On Fri, Jul 30, 2010 at 10:17 PM, Mark Smith
<i...@69706e6720323030352d30312d31340a.nosense.org> wrote:
> On Wed, 28 Jul 2010 18:49:18 -0400
> Christopher Morrow <christopher.mor...@gmail.com> wrote:
>
>> (most of the discussion seems to be revolving around a simple, to me,
>> phrasing problem, but)
>>
>> On Wed, Jul 28, 2010 at 5:53 AM, Hemant Singh (shemant)
>> <shem...@cisco.com> wrote:
>>
>> > We are discussing off-link model and RFC 5942 is described in this RFC.
>> > Further, when an interface of a router acquires an IPv6 address or
>> > receives an RA, the interface is acting as a host.
>> >
>>
>> anyone that configures a router with RA is headed for disaster
>> anyway... (not a cpe device mind you, though most of those will get
>> addressing via pppoe/pd and not RA so...)
>>
>
> I wouldn't be so sure about that - the CPE draft says the following
> about WAN interface configuration, with Router Discovery i.e.
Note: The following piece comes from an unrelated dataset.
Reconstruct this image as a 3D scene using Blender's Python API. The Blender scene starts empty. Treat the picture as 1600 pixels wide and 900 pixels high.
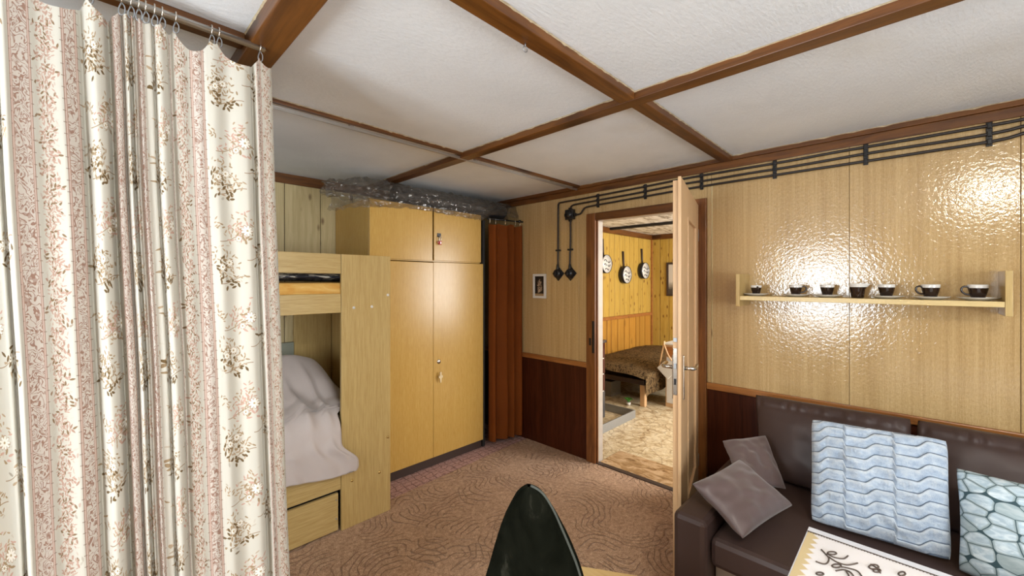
import bpy, bmesh, math, random
from mathutils import Vector, Matrix, noise
random.seed(7)
S = bpy.context.scene
COL = S.collection
R = math.radians

# ------------------------------------------------------------------ camera, world, lights, exposure
cam = bpy.data.cameras.new('camera'); cam_o = bpy.data.objects.new('camera', cam); COL.objects.link(cam_o)
cam.sensor_fit = 'HORIZONTAL'; cam.sensor_width = 36.0; cam.lens = 36.0 * 642 / 1600
cam.shift_y = -10 / 1600; cam.clip_start = 0.02
cam_o.location = (0, 0, 1.48); cam_o.rotation_euler = (R(90), 0, R(44.4 - 90))
S.camera = cam_o
S.view_settings.view_transform = 'Standard'; S.view_settings.look = 'None'
S.view_settings.gamma = 1.0; S.view_settings.use_curve_mapping = False
S.view_settings.exposure = 0.18
W = bpy.data.worlds.new('world'); S.world = W; W.use_nodes = True
bg = W.node_tree.nodes['Background']; bg.inputs[0].default_value = (0.75, 0.86, 1.0, 1); bg.inputs[1].default_value = 1.0

def area(name, loc, rot, sx, sy, power, color):
    l = bpy.data.lights.new(name, 'AREA'); l.shape = 'RECTANGLE'; l.size = sx; l.size_y = sy
    l.energy = power; l.color = color
    o = bpy.data.objects.new(name, l); COL.objects.link(o); o.location = loc; o.rotation_euler = rot
    return o
# daylight at the windows: west wall (behind the photographer), south wall, and the far room's own south window
area('daylight_west', (-1.37, 0.91, 1.36), (R(90), 0, R(-90)), 0.92, 1.10, 60, (0.88, 0.95, 1.0))
area('daylight_south', (0.55, -1.77, 1.36), (R(90), 0, 0), 1.9, 1.15, 66, (0.89, 0.955, 1.0))
area('daylight_far_room', (4.9, -0.84, 1.40), (R(90), 0, 0), 2.4, 1.2, 165, (1.0, 0.97, 0.92))

# ------------------------------------------------------------------ node helpers
class Sk:
    def __init__(s, g, k): s.g = g; s.k = k
    def __add__(s, o): return s.g.m('ADD', s, o)
    def __radd__(s, o): return s.g.m('ADD', o, s)
    def __sub__(s, o): return s.g.m('SUBTRACT', s, o)
    def __rsub__(s, o): return s.g.m('SUBTRACT', o, s)
    def __mul__(s, o): return s.g.m('MULTIPLY', s, o)
    def __rmul__(s, o): return s.g.m('MULTIPLY', o, s)
    def __truediv__(s, o): return s.g.m('DIVIDE', s, o)
    def lt(s, o): return s.g.m('LESS_THAN', s, o)
    def gt(s, o): return s.g.m('GREATER_THAN', s, o)
    def mod(s, o): return s.g.m('MODULO', s, o)
    def abs(s): return s.g.m('ABSOLUTE', s)
    def sq(s): return s.g.m('MULTIPLY', s, s)
    def sqrt(s): return s.g.m('SQRT', s)
    def step(s, a, b): return s.g.maprange(s, a, b)

class G:
    def __init__(s, name):
        s.mat = bpy.data.materials.new(name); s.mat.use_nodes = True
        s.t = s.mat.node_tree; s.N = s.t.nodes; s.L = s.t.links
        s.b = s.N['Principled BSDF']; s.out = s.N['Material Output']
    def put(s, inp, v):
        if isinstance(v, Sk): s.L.new(v.k, inp)
        elif isinstance(v, (tuple, list)):
            v = tuple(v)
            if inp.type == 'RGBA' and len(v) == 3: v = v + (1,)
            inp.default_value = v
        else: inp.default_value = v
    def m(s, op, a, b=0.0, c=None, clamp=False):
        n = s.N.new('ShaderNodeMath'); n.operation = op; n.use_clamp = clamp
        s.put(n.inputs[0], a); s.put(n.inputs[1], b)
        if c is not None: s.put(n.inputs[2], c)
        return Sk(s, n.outputs[0])
    def maprange(s, v, a, b, lo=0.0, hi=1.0):
        n = s.N.new('ShaderNodeMapRange'); n.interpolation_type = 'SMOOTHSTEP'
        s.put(n.inputs[0], v); s.put(n.inputs[1], a); s.put(n.inputs[2], b); s.put(n.inputs[3], lo); s.put(n.inputs[4], hi)
        return Sk(s, n.outputs[0])
    def coord(s, kind='Object'):
        n = s.N.new('ShaderNodeTexCoord'); return Sk(s, n.outputs[kind])
    def sep(s, v):
        n = s.N.new('ShaderNodeSeparateXYZ'); s.put(n.inputs[0], v); return [Sk(s, o) for o in n.outputs]
    def comb(s, x, y, z=0.0):
        n = s.N.new('ShaderNodeCombineXYZ'); s.put(n.inputs[0], x); s.put(n.inputs[1], y); s.put(n.inputs[2], z); return Sk(s, n.outputs[0])
    def vmul(s, v, sc):
        n = s.N.new('ShaderNodeVectorMath'); n.operation = 'MULTIPLY'; s.put(n.inputs[0], v); s.put(n.inputs[1], sc); return Sk(s, n.outputs[0])
    def vadd(s, v, w):
        n = s.N.new('ShaderNodeVectorMath'); n.operation = 'ADD'; s.put(n.inputs[0], v); s.put(n.inputs[1], w); return Sk(s, n.outputs[0])
    def rand(s):
        n = s.N.new('ShaderNodeObjectInfo'); return Sk(s, n.outputs['Random'])
    def noise(s, v, scale, detail=3.0, rough=0.55, dist=0.0, out='Fac'):
        n = s.N.new('ShaderNodeTexNoise'); s.put(n.inputs['Vector'], v); n.inputs['Scale'].default_value = scale
        n.inputs['Detail'].default_value = detail; n.inputs['Roughness'].default_value = rough; n.inputs['Distortion'].default_value = dist
        return Sk(s, n.outputs[out])
    def vor(s, v, scale, feature='F1', rnd=1.0, dims='3D'):
        n = s.N.new('ShaderNodeTexVoronoi'); n.voronoi_dimensions = dims; n.feature = feature
        s.put(n.inputs['Vector'], v); n.inputs['Scale'].default_value = scale; n.inputs['Randomness'].default_value = rnd
        return {o.name: Sk(s, o) for o in n.outputs}
    def ramp(s, f, stops):
        n = s.N.new('ShaderNodeValToRGB'); e = n.color_ramp.elements
        while len(e) < len(stops): e.new(0.5)
        for i, (p, c) in enumerate(stops):
            e[i].position = p; e[i].color = tuple(c) + (1,)
        s.put(n.inputs[0], f); return Sk(s, n.outputs[0])
    def mix(s, f, a, b, mode='MIX'):
        n = s.N.new('ShaderNodeMix'); n.data_type = 'RGBA'; n.blend_type = mode; n.clamp_factor = True
        s.put(n.inputs[0], f); s.put(n.inputs[6], a); s.put(n.inputs[7], b); return Sk(s, n.outputs[2])
    def bump(s, h, strength=0.3, dist=0.01):
        n = s.N.new('ShaderNodeBump'); n.inputs['Strength'].default_value = strength; n.inputs['Distance'].default_value = dist
        s.put(n.inputs['Height'], h); s.L.new(n.outputs[0], s.b.inputs['Normal']); s.L.new(n.outputs[0], s.b.inputs['Coat Normal'])
    def set(s, color=None, rough=0.5, metal=0.0, spec=0.5, coat=0.0, coat_rough=0.1, sheen=0.0):
        if color is not None: s.put(s.b.inputs['Base Color'], color)
        s.put(s.b.inputs['Roughness'], rough); s.put(s.b.inputs['Metallic'], metal)
        s.put(s.b.inputs['Specular IOR Level'], spec)
        s.put(s.b.inputs['Coat Weight'], coat); s.put(s.b.inputs['Coat Roughness'], coat_rough)
        s.put(s.b.inputs['Sheen Weight'], sheen)
        return s.mat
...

RAs is a
> MUST -

I did say 'not a cpe device'... I would point out that a /64 with your
customer on it is a very large place to hide :) (nd probing/scraping
probably finds the customer easily,  but strikes me as heavyweight to
find a customer you know is at the end of a ptp dlci/vc)

>  W-1:  When the router is attached to the WAN interface link it MUST
>         act as an IPv6 host for the purposes of stateless or stateful
>         interface address assignment ([RFC4862] / [RFC3315]).
>
>   W-2:  The IPv6 CE router MUST generate a link-local address and
>         finish Duplicate Address Detection according to [RFC4862] prior
>         to sending any Router Solicitations on the interface.  The
>         source address used in the subsequent Router Solicitation MUST
>         be the link-local address on the WAN interface.
>
>   W-3:  Absent of other routing information the IPv6 CE router MUST use
>         Router Discovery as specified in [RFC4861] to discover a
>         default router(s) and install default route(s) in its routing
>         table with the discovered router's address as the next-hop.
>
>   W-4:  The router MUST act as a requesting router for the purposes of
>         DHCPv6 prefix delegation ([RFC3633]).
>
>   W-5:  DHCPv6 address assignment (IA_NA) and DHCPv6 prefix delegation
>         (IA_PD) SHOULD be done as a single DHCPv6 session.
>

these seem good though, in principle. I wonder how (probably not for
this list/discussion though) this works out in practice.

I still hold to the 'anyone who uses RA for router (real router, not
cpe) interface address assignment is headed for disaster' there's no
way to manage/monitor/maintain/etc in a non-deterministic config such
as that. operations folks heads will explode :(

Thanks!
-Chris

>
>
>> I think the case that maz/miyao outlined is a normal internet backbone
>> router, it has many interfaces (several hundred), it has many (several
>> hundred) bgp sessions to neighbors. today the interfaces are being
>> configured as /127's in some cases.
>>
>> This draft, which I support as being a working group item (we really
>> should just discuss that portion first, then argue language issues),
>> only seeks to clarify that using /127's (or for thayler: "two
>> addresses on a single link, which may coincidentally be adjacent
>> addresses") is common operations practice and should be supported by
>> routing equipment vendors.
>>
>> -chris
>> (can we call the question in a clean/new email about adoption pls?